How Historically Accurate Is 'Manhattan'? The Series' Consultants Share How They Mix Fact With Fiction

On Tuesday night, when WGN America's Manhattan returns for Season 2, it will continue to tackle topics and events you probably remember from high school history class. Names like Robert Oppenheimer and Albert Einstein are thrown around, real events from World War II are often mentioned, and the entire series hinges on The Manhattan Project, scientists' efforts to create a nuclear bomb in the 1940s. But even with so many historical elements, you have to wonder, how accurate is Manhattan ? After all, save for the occasional appearance from Dr. Oppenheimer, the characters you got to know in Season 1 were fictional, yet living in a very real place, working on a very real project, during one of the most important periods in American history. So how much truth is found within the series?

"It is fiction and it diverges in many ways strongly from the actual past," Manhattan historical consultant Alex Wellerstein says, as he sits on the set just miles from where the first real atomic bomb was tested. "But what I always try to do is make it so that if they do diverge, that’s plausible." So while Charlie Isaacs may not be an actual scientist from history, what we saw him go through in Season 1 was accurate for that time, and could've happened to a real person.

Considering the amount of scenes that take place in a lab, it should come as no surprise that maintaining scientific accuracy is also important to Manhattan, which is where science consultant David Saltzberg comes in. "I have an easier time of it," he says. "Because in the end ... we still live in our universe with the physical laws, so I need to take a look and just make sure we’re not getting densities completely wrong or some physics statement completely wrong." If it's any consolation to Saltzberg, there can't be too many viewers out there ready to pounce on a scientific inaccuracy, no matter how closely we're paying attention.

However, as Season 2 builds towards the Trinity Test, both scientific and historical accuracy will likely become even more important. The test really did happen in 1945 outside of Los Alamos, which Wellerstein explains poses a challenge. "This has been a really tricky timeline of saying 'OK, what’s — could they have done it at this time? Could they have assembled it in this way at this moment on this day?'" he says. "We’re trying to come up with something that both fits the story really well and is not taking so many liberties with the past that it becomes completely unrelated to it." But that's not to say he is one to back down from a challenge — nor is Saltzberg.

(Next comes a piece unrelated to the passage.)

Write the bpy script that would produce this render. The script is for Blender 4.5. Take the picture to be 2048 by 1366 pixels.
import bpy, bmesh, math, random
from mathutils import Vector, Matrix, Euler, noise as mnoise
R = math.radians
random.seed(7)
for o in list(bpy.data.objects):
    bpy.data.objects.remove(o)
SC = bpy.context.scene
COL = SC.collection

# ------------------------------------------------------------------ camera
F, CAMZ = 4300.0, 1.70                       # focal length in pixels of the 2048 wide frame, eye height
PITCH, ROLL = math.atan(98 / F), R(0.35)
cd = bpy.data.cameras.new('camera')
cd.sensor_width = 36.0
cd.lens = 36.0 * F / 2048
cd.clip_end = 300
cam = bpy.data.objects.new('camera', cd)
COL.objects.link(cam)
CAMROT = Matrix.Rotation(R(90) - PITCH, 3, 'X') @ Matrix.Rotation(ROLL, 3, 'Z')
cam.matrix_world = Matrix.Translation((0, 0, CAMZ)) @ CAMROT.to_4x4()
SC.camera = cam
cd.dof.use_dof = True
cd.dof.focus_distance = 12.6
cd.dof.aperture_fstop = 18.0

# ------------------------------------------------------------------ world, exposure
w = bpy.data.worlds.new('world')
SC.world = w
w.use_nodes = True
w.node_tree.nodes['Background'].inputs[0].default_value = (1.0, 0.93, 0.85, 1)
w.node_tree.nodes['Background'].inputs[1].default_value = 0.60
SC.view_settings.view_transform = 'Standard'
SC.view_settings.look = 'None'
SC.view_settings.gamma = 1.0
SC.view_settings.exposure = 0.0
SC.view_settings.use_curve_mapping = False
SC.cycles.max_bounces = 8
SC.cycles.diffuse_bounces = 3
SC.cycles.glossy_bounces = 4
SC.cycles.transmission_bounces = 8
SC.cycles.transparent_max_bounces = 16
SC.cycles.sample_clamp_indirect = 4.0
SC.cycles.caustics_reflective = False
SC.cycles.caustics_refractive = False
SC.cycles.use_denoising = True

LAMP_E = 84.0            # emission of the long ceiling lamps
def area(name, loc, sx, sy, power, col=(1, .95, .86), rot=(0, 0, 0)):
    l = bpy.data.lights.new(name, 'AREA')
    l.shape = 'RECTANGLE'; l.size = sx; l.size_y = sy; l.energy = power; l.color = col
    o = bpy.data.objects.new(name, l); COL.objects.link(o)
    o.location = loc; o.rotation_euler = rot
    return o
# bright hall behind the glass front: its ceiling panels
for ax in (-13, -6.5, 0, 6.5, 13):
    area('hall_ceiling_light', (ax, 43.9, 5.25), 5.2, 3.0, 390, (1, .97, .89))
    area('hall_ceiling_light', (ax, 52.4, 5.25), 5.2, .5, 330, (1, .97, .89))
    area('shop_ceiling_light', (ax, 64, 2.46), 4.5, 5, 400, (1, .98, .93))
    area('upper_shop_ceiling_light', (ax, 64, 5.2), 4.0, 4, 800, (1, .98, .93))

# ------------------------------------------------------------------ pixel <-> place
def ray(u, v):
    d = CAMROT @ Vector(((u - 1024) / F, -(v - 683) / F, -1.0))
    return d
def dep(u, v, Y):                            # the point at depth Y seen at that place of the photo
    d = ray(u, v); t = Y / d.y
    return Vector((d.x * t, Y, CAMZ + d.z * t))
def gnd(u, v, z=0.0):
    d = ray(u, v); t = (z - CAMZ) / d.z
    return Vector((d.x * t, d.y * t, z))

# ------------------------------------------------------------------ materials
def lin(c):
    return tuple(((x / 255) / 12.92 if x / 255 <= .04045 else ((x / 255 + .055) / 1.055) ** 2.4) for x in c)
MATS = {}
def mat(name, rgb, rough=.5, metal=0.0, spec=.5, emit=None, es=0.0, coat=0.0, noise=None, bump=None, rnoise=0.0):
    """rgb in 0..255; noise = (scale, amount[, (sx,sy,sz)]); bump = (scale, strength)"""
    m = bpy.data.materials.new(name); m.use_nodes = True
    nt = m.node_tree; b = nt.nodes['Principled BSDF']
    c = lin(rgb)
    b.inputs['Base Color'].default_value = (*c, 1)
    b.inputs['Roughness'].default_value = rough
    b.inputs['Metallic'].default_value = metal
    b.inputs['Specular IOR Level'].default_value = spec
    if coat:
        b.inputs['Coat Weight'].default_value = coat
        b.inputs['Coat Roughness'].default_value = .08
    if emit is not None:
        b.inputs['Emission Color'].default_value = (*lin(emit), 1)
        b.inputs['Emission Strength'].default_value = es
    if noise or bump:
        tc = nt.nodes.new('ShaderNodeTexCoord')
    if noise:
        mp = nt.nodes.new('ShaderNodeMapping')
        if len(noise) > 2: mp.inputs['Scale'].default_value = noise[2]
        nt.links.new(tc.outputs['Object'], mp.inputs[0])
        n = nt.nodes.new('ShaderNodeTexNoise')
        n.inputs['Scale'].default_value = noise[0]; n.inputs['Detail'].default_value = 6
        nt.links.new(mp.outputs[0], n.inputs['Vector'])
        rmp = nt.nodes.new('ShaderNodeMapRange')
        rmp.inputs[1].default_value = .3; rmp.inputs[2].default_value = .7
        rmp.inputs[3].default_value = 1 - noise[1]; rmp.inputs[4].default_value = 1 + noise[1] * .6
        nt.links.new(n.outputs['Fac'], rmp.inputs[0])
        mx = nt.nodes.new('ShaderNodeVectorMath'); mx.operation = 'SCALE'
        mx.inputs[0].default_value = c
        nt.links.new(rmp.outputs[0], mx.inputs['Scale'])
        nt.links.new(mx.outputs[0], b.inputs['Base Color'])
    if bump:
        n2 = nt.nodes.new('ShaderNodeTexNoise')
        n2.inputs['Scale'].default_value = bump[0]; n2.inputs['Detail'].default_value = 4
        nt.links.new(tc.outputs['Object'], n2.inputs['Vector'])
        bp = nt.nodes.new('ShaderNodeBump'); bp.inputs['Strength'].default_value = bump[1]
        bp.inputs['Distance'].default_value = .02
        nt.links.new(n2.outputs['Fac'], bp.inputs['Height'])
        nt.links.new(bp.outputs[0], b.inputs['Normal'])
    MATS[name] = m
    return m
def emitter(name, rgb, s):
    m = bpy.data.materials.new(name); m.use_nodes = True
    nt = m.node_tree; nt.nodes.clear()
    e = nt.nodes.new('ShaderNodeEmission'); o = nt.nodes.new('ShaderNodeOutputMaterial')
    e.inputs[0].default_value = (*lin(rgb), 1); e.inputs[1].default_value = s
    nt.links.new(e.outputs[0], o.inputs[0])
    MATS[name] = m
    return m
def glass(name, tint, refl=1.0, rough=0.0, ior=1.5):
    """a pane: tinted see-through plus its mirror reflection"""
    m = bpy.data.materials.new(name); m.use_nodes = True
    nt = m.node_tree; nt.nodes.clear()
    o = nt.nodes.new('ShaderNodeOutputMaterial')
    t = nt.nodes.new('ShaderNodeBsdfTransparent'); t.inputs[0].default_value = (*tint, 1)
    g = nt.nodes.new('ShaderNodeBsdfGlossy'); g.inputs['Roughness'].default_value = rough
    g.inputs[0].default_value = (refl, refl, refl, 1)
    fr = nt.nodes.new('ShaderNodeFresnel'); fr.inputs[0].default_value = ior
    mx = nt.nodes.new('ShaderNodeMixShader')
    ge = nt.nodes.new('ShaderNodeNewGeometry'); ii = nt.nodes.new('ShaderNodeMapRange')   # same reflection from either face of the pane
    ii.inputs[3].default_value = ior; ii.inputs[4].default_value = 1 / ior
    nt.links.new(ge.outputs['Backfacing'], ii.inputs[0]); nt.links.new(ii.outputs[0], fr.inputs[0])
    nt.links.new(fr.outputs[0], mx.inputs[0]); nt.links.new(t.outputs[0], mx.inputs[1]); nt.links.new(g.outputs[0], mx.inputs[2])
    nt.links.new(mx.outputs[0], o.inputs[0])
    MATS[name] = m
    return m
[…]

The two consultants are already looking forward to Manhattan's future, and the different scientific and historical developments they can help bring to life after detonating the atomic bomb. "I’m looking forward even beyond Season 2," Saltzberg says. "The Cold War, and all the intrigue that went on there, and the physics behind the hydrogen bomb that’s coming up all look really interesting ... A lot of [those] stories have not been told on television or in movies."

Wellerstein is also looking ahead past World War II, as he says, "I’m excited about the hydrogen bomb, the super. This is when they realize that the bombs that they used in World War II are firecrackers compared to what you can do. They start to contemplate questions like how many bombs does it take to completely make the world uninhabitable for humans beings. And that puts everything into an even more stark light morally, technically, and politically." If with Wellerstein and Saltzberg's help Manhattan can make the atomic bomb this intriguing, just imagine what it could do what all of that.